**Task brief**. Locate the string "scene" throughout the material and copy every line in which it occurs.

**Given material**.
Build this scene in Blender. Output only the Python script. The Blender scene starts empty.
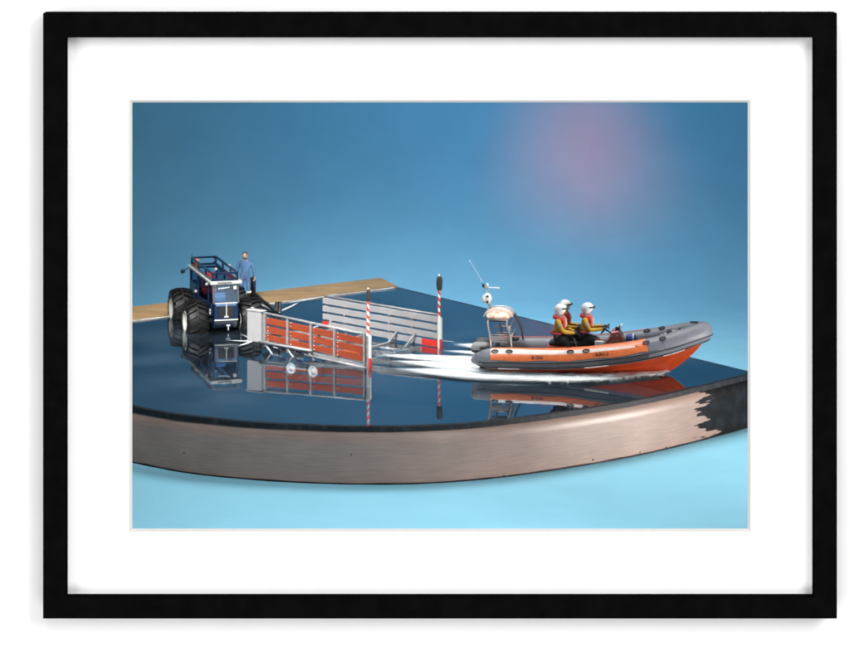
import bpy, bmesh, math, random
from mathutils import Vector, Matrix, noise
random.seed(7)
R = math.radians
S = bpy.context.scene
COL = S.collection
F, YH, H = 2553.0, -150.0, 1.31          # focal length and horizon of the shift lens (in photo pixels), lens height


def W(px, py, z=0.0):
    """point of the horizontal plane z that the photo shows at a pixel"""
    Y = F * (H - z) / (py - YH)
    return Vector(((px - 425.0) * Y / F, Y, z))


def P(px, py, Y):
    """point of the vertical plane y = Y"""
    return Vector(((px - 425.0) * Y / F, Y, H - (py - YH) * Y / F))


# ------------------------------------------------------------------ materials
def new_mat(name):
    m = bpy.data.materials.new(name)
    m.use_nodes = True
    nt = m.node_tree
    nt.nodes.clear()
    out = nt.nodes.new('ShaderNodeOutputMaterial')
    return m, nt, out


def lnk(nt, a, b):
    nt.links.new(a, b)


def mat(name, col, rough=0.5, metal=0.0, var=0.12, scale=60.0, bump=0.0, bscale=200.0, spec=0.5, coat=0.0,
        stretch=(1, 1, 1), col2=None, thr=(0.35, 0.65)):
    m, nt, out = new_mat(name)
    b = nt.nodes.new('ShaderNodeBsdfPrincipled')
    lnk(nt, b.outputs[0], out.inputs[0])
    tc = nt.nodes.new('ShaderNodeTexCoord')
    mp = nt.nodes.new('ShaderNodeMapping')
    mp.inputs['Scale'].default_value = stretch
    lnk(nt, tc.outputs['Object'], mp.inputs[0])
    n = nt.nodes.new('ShaderNodeTexNoise')
    n.inputs['Scale'].default_value = scale
    n.inputs['Detail'].default_value = 6
    n.inputs['Roughness'].default_value = 0.6
    lnk(nt, mp.outputs[0], n.inputs[0])
    rp = nt.nodes.new('ShaderNodeValToRGB')
    rp.color_ramp.elements[0].position = thr[0]
    rp.color_ramp.elements[1].position = thr[1]
    c2 = col2 or tuple(min(1, c * (1 + var)) for c in col)
    c1 = tuple(c * (1 - var) for c in col) if col2 is None else col
    rp.color_ramp.elements[0].color = (*c1, 1)
    rp.color_ramp.elements[1].color = (*c2, 1)
    lnk(nt, n.outputs[0], rp.inputs[0])
    lnk(nt, rp.outputs[0], b.inputs['Base Color'])
    b.inputs['Roughness'].default_value = rough
    b.inputs['Metallic'].default_value = metal
    b.inputs['Specular IOR Level'].default_value = spec
    b.inputs['Coat Weight'].default_value = coat
    b.inputs['Coat Roughness'].default_value = 0.1
    if bump:
        n2 = nt.nodes.new('ShaderNodeTexNoise')
        n2.inputs['Scale'].default_value = bscale
        n2.inputs['Detail'].default_value = 4
        lnk(nt, mp.outputs[0], n2.inputs[0])
        bp = nt.nodes.new('ShaderNodeBump')
        bp.inputs['Strength'].default_value = bump
        bp.inputs['Distance'].default_value = 0.002
        lnk(nt, n2.outputs[0], bp.inputs['Height'])
        lnk(nt, bp.outputs[0], b.inputs['Normal'])
    return m


M = {}
M['wall'] = mat('wall_paint', (0.9, 0.9, 0.9), 0.9, var=0.01, scale=8, spec=0.1)
M['mat'] = mat('mat_card', (0.9, 0.9, 0.9), 0.9, var=0.01, scale=20, bump=0.03, bscale=900, spec=0.1)
M['bevel'] = mat('mat_core', (0.60, 0.59, 0.575), 0.9, var=0.02, spec=0.1)
M['frame'] = mat('black_lacquer', (0.0030, 0.0030, 0.0030), 0.75, var=0.2, scale=30, spec=0.0)
M['paper'] = mat('cyan_paper', (0.265, 0.605, 0.77), 0.85, var=0.025, scale=7, bump=0.05, bscale=500, spec=0.15)
M['backpaper'] = mat('blue_paper', (0.265, 0.605, 0.77), 0.85, var=0.03, scale=5, bump=0.05, bscale=500, spec=0.15)
M['navyfloor'] = mat('tray_paint', (0.008, 0.014, 0.021), 0.6, var=0.3, scale=6, spec=0.2)
M['plank'] = mat('plank_wood', (0.22, 0.128, 0.05), 0.75, scale=26, stretch=(0.5, 6, 1), col2=(0.48, 0.305, 0.135), bump=0.15)
M['edge'] = mat('black_edge', (0.009, 0.010, 0.012), 0.5, spec=0.2, scale=55, col2=(0.035, 0.038, 0.045), thr=(0.5, 0.75), bump=0.3)
M['caulk'] = mat('caulk', (0.6, 0.66, 0.7), 0.6, var=0.15)
M['iron'] = mat('nail_iron', (0.03, 0.03, 0.035), 0.5, metal=0.4)
M['navy'] = mat('navy_paint', (0.004, 0.016, 0.048), 0.32, var=0.22, scale=40, coat=0.3, bump=0.05)
M['black'] = mat('black_paint', (0.010, 0.010, 0.012), 0.5, var=0.4, scale=50, bump=0.1)
M['tyre'] = mat('rubber', (0.004, 0.004, 0.0042), 0.5, spec=0.35, var=0.4, scale=70, bump=0.25)
M['white'] = mat('white_paint', (0.72, 0.73, 0.72), 0.4, var=0.06, scale=60, bump=0.05)
M['cream'] = mat('rim_paint', (0.56, 0.58, 0.53), 0.45, var=0.1, scale=60)
M['red'] = mat('red_paint', (0.66, 0.035, 0.025), 0.4, var=0.12)
M['seatred'] = mat('seat_red', (0.42, 0.03, 0.04), 0.6, var=0.2)
M['orangeboard'] = mat('orange_board', (0.235, 0.038, 0.012), 0.55, var=0.14, scale=40, stretch=(1, 4, 4), bump=0.1)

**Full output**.
Build this scene in Blender. Output only the Python script. The Blender scene starts empty.
S = bpy.context.scene